*What the task requires*. Reproduce the material below line by line, beginning with its first line and ending with the line that contains "def A2(pts,z=0.0): return"; leave out pictures.

⁂

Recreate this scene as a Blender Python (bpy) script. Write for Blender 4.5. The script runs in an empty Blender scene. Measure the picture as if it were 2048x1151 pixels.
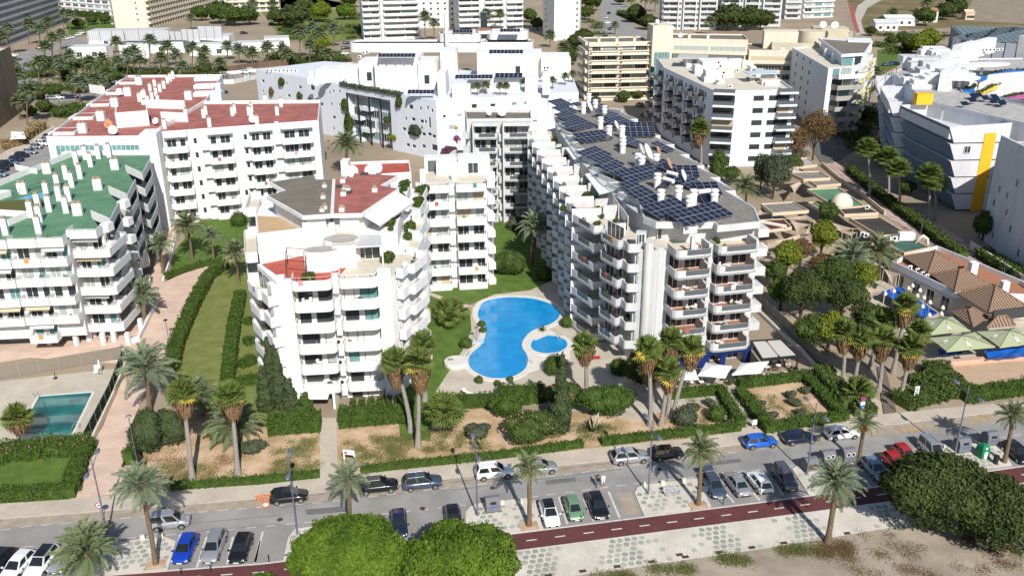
import bpy, math, random
import numpy as np
from mathutils import Vector, Matrix
SC=bpy.context.scene
rad=math.radians
# ---------------------------------------------------------------- camera, sky, sun, exposure
CF,CT,CR,CH=1800.0,rad(22.5),rad(0.5),58.7
c_,s_=math.cos(CT),math.sin(CT)
FW=np.array([0,c_,-s_]); UP=np.array([0,s_,c_]); RT=np.array([1.0,0,0])
RX=RT*math.cos(CR)-UP*math.sin(CR); DN=-RT*math.sin(CR)-UP*math.cos(CR)
cam=bpy.data.objects.new('camera',bpy.data.cameras.new('camera')); SC.collection.objects.link(cam)
cam.data.sensor_width=36; cam.data.lens=CF*36/2048; cam.data.clip_end=6000; cam.data.clip_start=1
cam.matrix_world=Matrix(((RX[0],-DN[0],-FW[0],0),(RX[1],-DN[1],-FW[1],0),(RX[2],-DN[2],-FW[2],CH),(0,0,0,1)))
SC.camera=cam
SUN_EL,SUN_AZ=rad(38),rad(105.7)      # azimuth the shadows point to
world=bpy.data.worlds.new('World'); SC.world=world; world.use_nodes=True
wn=world.node_tree; sky=wn.nodes.new('ShaderNodeTexSky'); sky.sky_type='NISHITA'; sky.sun_disc=False
sky.sun_elevation=SUN_EL; sky.sun_rotation=math.atan2(-math.cos(SUN_AZ),-math.sin(SUN_AZ)); sky.air_density=1.0; sky.dust_density=0.6
wn.links.new(sky.outputs[0],wn.nodes['Background'].inputs[0]); wn.nodes['Background'].inputs[1].default_value=0.085
sun=bpy.data.objects.new('sun',bpy.data.lights.new('sun','SUN')); SC.collection.objects.link(sun)
sun.data.energy=4.7; sun.data.angle=rad(0.5); sun.data.color=(1.0,0.95,0.88)
sun.rotation_euler=Vector((math.cos(SUN_AZ)*math.cos(SUN_EL),math.sin(SUN_AZ)*math.cos(SUN_EL),-math.sin(SUN_EL))).to_track_quat('-Z','Y').to_euler()
sun.location=(40,-60,120)
SC.view_settings.view_transform='Standard'; SC.view_settings.look='None'; SC.view_settings.gamma=1; SC.view_settings.exposure=0.34
SC.view_settings.use_curve_mapping=False
SC.render.engine='CYCLES'; SC.cycles.max_bounces=6; SC.cycles.transparent_max_bounces=6

def at(x,y,z=0.0):
    """world point at height z under a picture point of the photograph (2048 x 1151)"""
    d=FW*CF+RX*(x-1024)+DN*(y-575.5); t=(z-CH)/d[2]
    return (float(d[0]*t),float(d[1]*t),z)
def A2(pts,z=0.0): return [at(x,y,z)[:2] for x,y in pts]

# ---------------------------------------------------------------- mesh building
class MB:
    def __init__(s): s.v=[]; s.f=[]; s.m=[]; s.s=[]
    def add(s,vs,fs,m=0,smooth=False):
        o=len(s.v); s.v+=[tuple(map(float,p)) for p in vs]
        for f in fs: s.f.append(tuple(i+o for i in f)); s.m.append(m); s.s.append(smooth)
        return s
    def box(s,x0,y0,z0,x1,y1,z1,m=0):
        return s.add([(x0,y0,z0),(x1,y0,z0),(x1,y1,z0),(x0,y1,z0),(x0,y0,z1),(x1,y0,z1),(x1,y1,z1),(x0,y1,z1)],
            [(0,3,2,1),(4,5,6,7),(0,1,5,4),(1,2,6,5),(2,3,7,6),(3,0,4,7)],m)
    def obox(s,p,u,L,w,z0,z1,m=0,slope=0):
        """box along direction u (2D) from p, length L, width w centred"""
        nx,ny=-u[1],u[0]; a=[]
        for z in (z0,z1):
            for (l,k) in ((0,-w/2),(L,-w/2),(L,w/2),(0,w/2)): a.append((p[0]+u[0]*l+nx*k,p[1]+u[1]*l+ny*k,z+slope*l/max(L,.01)))
        return s.add(a,[(0,3,2,1),(4,5,6,7),(0,1,5,4),(1,2,6,5),(2,3,7,6),(3,0,4,7)],m)
    def prism(s,poly,z0,z1,m=0,mt=None,bot=False):
        n=len(poly); poly=ccw(poly)
        s.add([(x,y,z0) for x,y in poly]+[(x,y,z1) for x,y in poly],[(i,(i+1)%n,n+(i+1)%n,n+i) for i in range(n)],m)
        s.cap(poly,z1,m if mt is None else mt)
        if bot: s.cap(poly[::-1],z0,m)
        return s
    def cap(s,poly,z,m=0): return s.add([(x,y,z) for x,y in poly],[tuple(range(len(poly)))],m)
    def tube(s,pts,r,n=6,m=0,smooth=True,cap=True):
        pts=[Vector(p) for p in pts]; k=len(pts); rr=r if isinstance(r,(list,tuple)) else [r]*k
        o=len(s.v); vs=[]; fs=[]
        for i,p in enumerate(pts):
            d=(pts[min(i+1,k-1)]-pts[max(i-1,0)]).normalized()
            a=d.cross(Vector((0,0,1)) if abs(d.z)<.95 else Vector((1,0,0))).normalized(); b=d.cross(a)
            for j in range(n):
                t=2*math.pi*j/n; vs.append(p+(a*math.cos(t)+b*math.sin(t))*rr[i])
        for i in range(k-1):
            for j in range(n): fs.append((i*n+j,i*n+(j+1)%n,(i+1)*n+(j+1)%n,(i+1)*n+j))
        s.add(vs,fs,m,smooth)
        if cap: s.add([vs[j] for j in range(n)],[tuple(range(n))],m); s.add([vs[(k-1)*n+j] for j in range(n)],[tuple(range(n))[::-1]],m)
        return s
    def lathe(s,prof,n=12,c=(0,0,0),m=0,smooth=True,sx=1,sy=1):
        vs=[];fs=[];k=len(prof)
        for r,z in prof:
            for j in range(n):
                t=2*math.pi*j/n; vs.append((c[0]+r*sx*math.cos(t),c[1]+r*sy*math.sin(t),c[2]+z))
        for i in range(k-1):
            for j in range(n): fs.append((i*n+j,i*n+(j+1)%n,(i+1)*n+(j+1)%n,(i+1)*n+j))
        s.add(vs,fs,m,smooth)
        if prof[-1][0]>.001: s.add([vs[(k-1)*n+j] for j in range(n)],[tuple(range(n))],m)
        return s
    def path(s,pts,t,z0,z1,m=0,closed=False,inward=True):
        """a wall of thickness t along 2D points, thickness on the left"""
        n=len(pts); inn=offset(pts,t,closed); seg=n if closed else n-1
        vs=[(x,y,z) for x,y in pts for z in (z0,z1)]+[(x,y,z) for x,y in inn for z in (z0,z1)]
        fs=[]
        for i in range(seg):
            j=(i+1)%n; a,b,c,d=2*i,2*j,2*n+2*i,2*n+2*j
            fs+=[(a,b,b+1,a+1),(d,c,c+1,d+1),(a+1,b+1,d+1,c+1),(b,a,c,d)]
        if not closed:
            fs+=[(0,1,2*n+1,2*n),(2*n-2,4*n-2,4*n-1,2*n-1)]
        return s.add(vs,fs,m)
    def mesh(s,name,*mats):
        me=bpy.data.meshes.new(name); me.from_pydata(s.v,[],s.f)
        for x in mats: me.materials.append(x)
        me.polygons.foreach_set('material_index',[min(i,max(len(mats)-1,0)) for i in s.m]); me.polygons.foreach_set('use_smooth',s.s)
        me.update(); return me
def ccw(p):
    a=sum(p[i][0]*p[(i+1)%len(p)][1]-p[(i+1)%len(p)][0]*p[i][1] for i in range(len(p)))
    return list(p) if a>0 else list(p)[::-1]
def offset(pts,t,closed=False):
    """shift a path to its left by t with mitres"""
    n=len(pts); out=[]
    for i in range(n):
        a=pts[i-1] if (i>0 or closed) else None; b=pts[(i+1)%n] if (i<n-1 or closed) else None; p=pts[i]; ns=[]
        for q,r in ((a,p),(p,b)):
            if q is None or r is None: continue
            d=(r[0]-q[0],r[1]-q[1]); l=math.hypot(*d) or 1; ns.append((-d[1]/l,d[0]/l))
        if len(ns)==1: nx,ny=ns[0]; k=1
        else:
            nx,ny=ns[0][0]+ns[1][0],ns[0][1]+ns[1][1]; l=math.hypot(nx,ny) or 1; nx/=l; ny/=l
            k=1/max(.35,nx*ns[0][0]+ny*ns[0][1])
        out.append((p[0]+nx*t*k,p[1]+ny*t*k))
    return out
def fillet(pts,r,n=3,closed=False):
    if r<=0: return list(pts)
    out=[]; N=len(pts)
    for i,p in enumerate(pts):
        if not closed and i in (0,N-1): out.append(p); continue
        a,b=Vector(pts[i-1]),Vector(pts[(i+1)%N]); p=Vector(p)
        q=min(r,(a-p).length*.45,(b-p).length*.45); s=p+(a-p).normalized()*q; e=p+(b-p).normalized()*q
        for k in range(n+1):
            t=k/n; out.append(tuple(s*(1-t)**2+p*2*t*(1-t)+e*t*t))
    return out
def nmesh(name,V,Fq,mats,mi=None,smooth=False):
    """mesh from numpy: V (n,3), Fq (m,k)"""
    me=bpy.data.meshes.new(name); m,k=Fq.shape
    me.vertices.add(len(V)); me.vertices.foreach_set('co',V.astype(np.float32).ravel())
    me.loops.add(m*k); me.loops.foreach_set('vertex_index',Fq.astype(np.int32).ravel())
    me.polygons.add(m); me.polygons.foreach_set('loop_start',np.arange(0,m*k,k,dtype=np.int32))
    for x in mats: me.materials.append(x)
    if mi is not None: me.polygons.foreach_set('material_index',mi.astype(np.int32))
    me.polygons.foreach_set('use_smooth',np.full(m,smooth)); me.update(calc_edges=True); return me

LINK=SC.collection.objects.link
def T(name,label,cat,loc=(0,0,0),rz=0.0,group=None,mesh=None):
    o=bpy.data.objects.new(name,mesh); LINK(o); o.location=loc; o.rotation_euler=(0,0,rz)
    o['label']=label; o['category']=cat
    if group: o['group']=group
    if mesh is None: o.empty_display_size=.3
    return o
def ob(name,mesh,parent=None,loc=(0,0,0),rz=0.0,kind=None,label=None,sc=None):
    o=bpy.data.objects.new(name,mesh); LINK(o); o.location=loc; o.rotation_euler=(0,0,rz) if not isinstance(rz,tuple) else rz
    if parent is not None: o.parent=parent
    if kind: o['kind']=kind
    if label: o['label']=label
    if sc is not None: o.scale=sc if isinstance(sc,tuple) else (sc,)*3
    return o
def S(name,mesh,loc=(0,0,0)): return ob(name,mesh,None,loc,0,'structure')
def kids(o,table):
    return table.get(o,())
def copy_tree(o,loc=None,rz=None,parent=None,label=None,group=None,sc=None):
    c=o.copy(); LINK(c)
    if parent is not None: c.parent=parent
    if loc is not None: c.location=loc
    if rz is not None: c.rotation_euler=(0,0,rz)
    if sc is not None: c.scale=sc if isinstance(sc,tuple) else (sc,)*3
    if label: c['label']=label
    if group: c['group']=group
    for ch in KIDS.get(o.name,()): copy_tree(ch,parent=c)
    return c
KIDS={}
def index_kids(root,*more):
    """remember the children of a prototype so that it can be copied"""
    for o in (root,)+more:
        KIDS[o.name]=list(o.children)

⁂

*Reply*.
Recreate this scene as a Blender Python (bpy) script. Write for Blender 4.5. The script runs in an empty Blender scene. Measure the picture as if it were 2048x1151 pixels.
import bpy, math, random
import numpy as np
from mathutils import Vector, Matrix
SC=bpy.context.scene
rad=math.radians
# ---------------------------------------------------------------- camera, sky, sun, exposure
CF,CT,CR,CH=1800.0,rad(22.5),rad(0.5),58.7
c_,s_=math.cos(CT),math.sin(CT)
FW=np.array([0,c_,-s_]); UP=np.array([0,s_,c_]); RT=np.array([1.0,0,0])
RX=RT*math.cos(CR)-UP*math.sin(CR); DN=-RT*math.sin(CR)-UP*math.cos(CR)
cam=bpy.data.objects.new('camera',bpy.data.cameras.new('camera')); SC.collection.objects.link(cam)
cam.data.sensor_width=36; cam.data.lens=CF*36/2048; cam.data.clip_end=6000; cam.data.clip_start=1
cam.matrix_world=Matrix(((RX[0],-DN[0],-FW[0],0),(RX[1],-DN[1],-FW[1],0),(RX[2],-DN[2],-FW[2],CH),(0,0,0,1)))
SC.camera=cam
SUN_EL,SUN_AZ=rad(38),rad(105.7)      # azimuth the shadows point to
world=bpy.data.worlds.new('World'); SC.world=world; world.use_nodes=True
wn=world.node_tree; sky=wn.nodes.new('ShaderNodeTexSky'); sky.sky_type='NISHITA'; sky.sun_disc=False
sky.sun_elevation=SUN_EL; sky.sun_rotation=math.atan2(-math.cos(SUN_AZ),-math.sin(SUN_AZ)); sky.air_density=1.0; sky.dust_density=0.6
wn.links.new(sky.outputs[0],wn.nodes['Background'].inputs[0]); wn.nodes['Background'].inputs[1].default_value=0.085
sun=bpy.data.objects.new('sun',bpy.data.lights.new('sun','SUN')); SC.collection.objects.link(sun)
sun.data.energy=4.7; sun.data.angle=rad(0.5); sun.data.color=(1.0,0.95,0.88)
sun.rotation_euler=Vector((math.cos(SUN_AZ)*math.cos(SUN_EL),math.sin(SUN_AZ)*math.cos(SUN_EL),-math.sin(SUN_EL))).to_track_quat('-Z','Y').to_euler()
sun.location=(40,-60,120)
SC.view_settings.view_transform='Standard'; SC.view_settings.look='None'; SC.view_settings.gamma=1; SC.view_settings.exposure=0.34
SC.view_settings.use_curve_mapping=False
SC.render.engine='CYCLES'; SC.cycles.max_bounces=6; SC.cycles.transparent_max_bounces=6

def at(x,y,z=0.0):
    """world point at height z under a picture point of the photograph (2048 x 1151)"""
    d=FW*CF+RX*(x-1024)+DN*(y-575.5); t=(z-CH)/d[2]
    return (float(d[0]*t),float(d[1]*t),z)
def A2(pts,z=0.0): return [at(x,y,z)[:2] for x,y in pts]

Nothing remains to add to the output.